Dalam perkembangannya, kata qurban menjadi lebih spesifik bermakna hewan yang disembelih pada hari raya qurban/Idul Adha dan tiga hari sesudahnya (hari tasyriq) untuk mendekatkan diri kepada Allah SWT. Dalam istilah keagaman, sembelihan itu dinamakan juga udhhiyah karena dilaksanakan dalam suasana Idul Adha.
Dalam tradisi masyarakat Arab jahiliah, mereka biasa mempersembahkan kurban atau lainnya kepada berhala-berhala, terutama yang ada di sekeliling ka’bah dan menganggap itu sebagai cara mendekatkan diri kepada Tuhan (Q.S. Al Zumar [39]:3). Di antara kebiasaan mereka, jika seekor domba betina beranak betina, anak betina itu diambil pemiliknya, tetapi apabila anak yang lahir itu jantan, ia akan dipersembahkan kepada tuhan mereka. Dan apabila domba itu melahirkan jantan dan betina, anak yang jantan tidak disembelih dan dipersembahkan kepada tuhan mereka. Mereka malah menyembelih anak betina dengan anggapan bahwa anak betina itu cukup mewakili untuk “menyampaikan” persembahan itu kepada Tuhan. Anak betina itu kemudian mereka namakan washilah (dari kata washala: ‘menyambungkan’, ‘menyampaikan’)

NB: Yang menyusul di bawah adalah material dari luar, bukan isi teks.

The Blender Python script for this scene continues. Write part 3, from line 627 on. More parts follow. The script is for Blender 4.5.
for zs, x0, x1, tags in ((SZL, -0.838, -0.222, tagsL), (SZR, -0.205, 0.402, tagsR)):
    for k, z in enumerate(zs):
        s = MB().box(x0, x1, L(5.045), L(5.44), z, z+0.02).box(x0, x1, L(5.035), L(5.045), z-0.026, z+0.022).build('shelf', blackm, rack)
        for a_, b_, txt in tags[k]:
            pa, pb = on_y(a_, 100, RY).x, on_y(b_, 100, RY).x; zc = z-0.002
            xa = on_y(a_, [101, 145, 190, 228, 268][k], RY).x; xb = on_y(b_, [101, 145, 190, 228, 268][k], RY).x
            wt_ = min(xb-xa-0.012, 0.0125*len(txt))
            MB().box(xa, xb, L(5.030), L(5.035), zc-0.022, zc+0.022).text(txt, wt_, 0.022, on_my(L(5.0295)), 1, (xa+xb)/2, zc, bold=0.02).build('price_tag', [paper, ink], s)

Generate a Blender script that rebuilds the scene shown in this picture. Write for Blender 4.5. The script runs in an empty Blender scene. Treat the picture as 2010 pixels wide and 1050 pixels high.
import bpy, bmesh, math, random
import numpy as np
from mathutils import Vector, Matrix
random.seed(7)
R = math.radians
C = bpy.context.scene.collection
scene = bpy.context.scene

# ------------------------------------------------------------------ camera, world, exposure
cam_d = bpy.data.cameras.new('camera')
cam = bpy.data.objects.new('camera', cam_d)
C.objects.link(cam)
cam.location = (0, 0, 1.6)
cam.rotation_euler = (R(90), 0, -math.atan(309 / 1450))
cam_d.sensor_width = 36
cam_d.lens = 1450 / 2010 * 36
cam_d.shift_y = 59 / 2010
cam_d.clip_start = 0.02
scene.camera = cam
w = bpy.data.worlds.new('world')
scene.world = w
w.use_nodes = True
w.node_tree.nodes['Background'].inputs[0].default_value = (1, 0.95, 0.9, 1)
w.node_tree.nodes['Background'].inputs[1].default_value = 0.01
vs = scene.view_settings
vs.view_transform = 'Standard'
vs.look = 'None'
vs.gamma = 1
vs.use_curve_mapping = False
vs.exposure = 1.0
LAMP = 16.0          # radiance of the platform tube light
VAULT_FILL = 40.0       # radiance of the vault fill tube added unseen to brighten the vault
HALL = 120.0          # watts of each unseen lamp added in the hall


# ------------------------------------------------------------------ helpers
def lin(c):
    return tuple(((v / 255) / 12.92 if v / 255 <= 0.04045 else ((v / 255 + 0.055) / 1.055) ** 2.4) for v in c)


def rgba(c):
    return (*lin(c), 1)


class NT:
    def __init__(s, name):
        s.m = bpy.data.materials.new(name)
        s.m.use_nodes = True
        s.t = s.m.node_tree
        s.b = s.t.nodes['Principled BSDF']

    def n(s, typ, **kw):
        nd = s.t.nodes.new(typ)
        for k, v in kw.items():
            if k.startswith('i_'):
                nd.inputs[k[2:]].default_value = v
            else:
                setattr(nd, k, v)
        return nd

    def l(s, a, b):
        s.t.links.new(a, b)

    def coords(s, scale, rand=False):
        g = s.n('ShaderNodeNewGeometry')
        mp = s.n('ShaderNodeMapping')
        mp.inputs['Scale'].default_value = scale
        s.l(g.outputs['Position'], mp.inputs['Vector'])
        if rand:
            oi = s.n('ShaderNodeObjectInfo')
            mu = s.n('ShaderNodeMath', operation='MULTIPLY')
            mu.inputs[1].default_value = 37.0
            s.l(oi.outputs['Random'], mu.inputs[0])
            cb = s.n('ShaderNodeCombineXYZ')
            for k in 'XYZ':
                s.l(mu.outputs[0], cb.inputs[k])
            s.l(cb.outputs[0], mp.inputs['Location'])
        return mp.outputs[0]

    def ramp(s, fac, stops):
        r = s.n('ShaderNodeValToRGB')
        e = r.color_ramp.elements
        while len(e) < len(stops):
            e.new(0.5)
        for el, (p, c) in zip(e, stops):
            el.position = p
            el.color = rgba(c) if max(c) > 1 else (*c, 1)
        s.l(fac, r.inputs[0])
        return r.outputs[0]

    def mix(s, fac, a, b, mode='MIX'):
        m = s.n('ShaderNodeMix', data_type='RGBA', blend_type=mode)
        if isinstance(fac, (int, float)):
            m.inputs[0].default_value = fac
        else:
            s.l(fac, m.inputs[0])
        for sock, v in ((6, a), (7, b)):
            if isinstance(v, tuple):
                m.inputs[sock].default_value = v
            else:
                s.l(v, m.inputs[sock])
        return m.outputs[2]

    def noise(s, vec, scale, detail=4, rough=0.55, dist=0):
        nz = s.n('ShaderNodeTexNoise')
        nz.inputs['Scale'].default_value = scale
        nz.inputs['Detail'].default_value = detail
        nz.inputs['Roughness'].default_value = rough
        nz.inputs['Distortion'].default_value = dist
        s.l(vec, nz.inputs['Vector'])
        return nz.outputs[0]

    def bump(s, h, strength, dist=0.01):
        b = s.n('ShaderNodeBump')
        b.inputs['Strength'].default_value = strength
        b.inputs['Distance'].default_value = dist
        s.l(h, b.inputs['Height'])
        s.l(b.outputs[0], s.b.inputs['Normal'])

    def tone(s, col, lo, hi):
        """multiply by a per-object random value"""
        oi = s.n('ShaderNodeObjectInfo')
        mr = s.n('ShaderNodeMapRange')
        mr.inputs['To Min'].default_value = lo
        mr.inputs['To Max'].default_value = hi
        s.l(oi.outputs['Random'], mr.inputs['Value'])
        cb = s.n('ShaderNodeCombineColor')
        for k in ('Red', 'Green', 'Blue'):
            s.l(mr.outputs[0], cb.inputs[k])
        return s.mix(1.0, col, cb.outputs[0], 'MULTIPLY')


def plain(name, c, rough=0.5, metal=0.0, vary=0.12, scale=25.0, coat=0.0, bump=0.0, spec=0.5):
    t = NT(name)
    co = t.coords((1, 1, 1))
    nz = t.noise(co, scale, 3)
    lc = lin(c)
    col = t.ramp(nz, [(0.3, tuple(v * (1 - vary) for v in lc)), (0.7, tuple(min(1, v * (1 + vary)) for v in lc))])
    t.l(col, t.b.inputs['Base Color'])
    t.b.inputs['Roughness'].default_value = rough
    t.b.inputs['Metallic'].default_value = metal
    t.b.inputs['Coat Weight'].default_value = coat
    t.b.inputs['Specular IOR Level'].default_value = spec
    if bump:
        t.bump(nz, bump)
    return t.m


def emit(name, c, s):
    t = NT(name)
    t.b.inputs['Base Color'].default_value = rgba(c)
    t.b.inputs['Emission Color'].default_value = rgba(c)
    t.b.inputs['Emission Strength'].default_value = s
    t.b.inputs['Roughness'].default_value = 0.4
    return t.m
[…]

Tradisi mempersembahkan sesuatu sebagai kurban sudah ada sejak awal sejarah kemanusiaan. Q.S. Al Maidah [5]: 27-31 menceritakan sejarah dua orang putra Nabi Adam As, yang disebut-sebut bernama Qabil dan Habil. Dalam beberapa literatur klasik dijelaskan bahwa kisah Qabil dan Habil bermula dari kebiasaan Nabi Adam mengawinkan anak-anaknya secara silang. Konon, Hawa, isteri Adam, setiap kali hamil melahirkan dua anak; anak laki-laki dan perempuan (kembar). Untuk menjaga kesinambungan keturunan. Adam mengawinkan anak perempuan dari satu kemabaran dengan anak laki-laki dari kembaran lain, begitu sebaliknya. Saudara kembar Qabil bernama Iqlima yang berparas cantik. Ketika diminta untuk dikawinkan dengan saudaranya yang lebih muda, Habil, ia tidak mau melepaskannya. Iqlima diperebutkan oleh Qabil dan Habil.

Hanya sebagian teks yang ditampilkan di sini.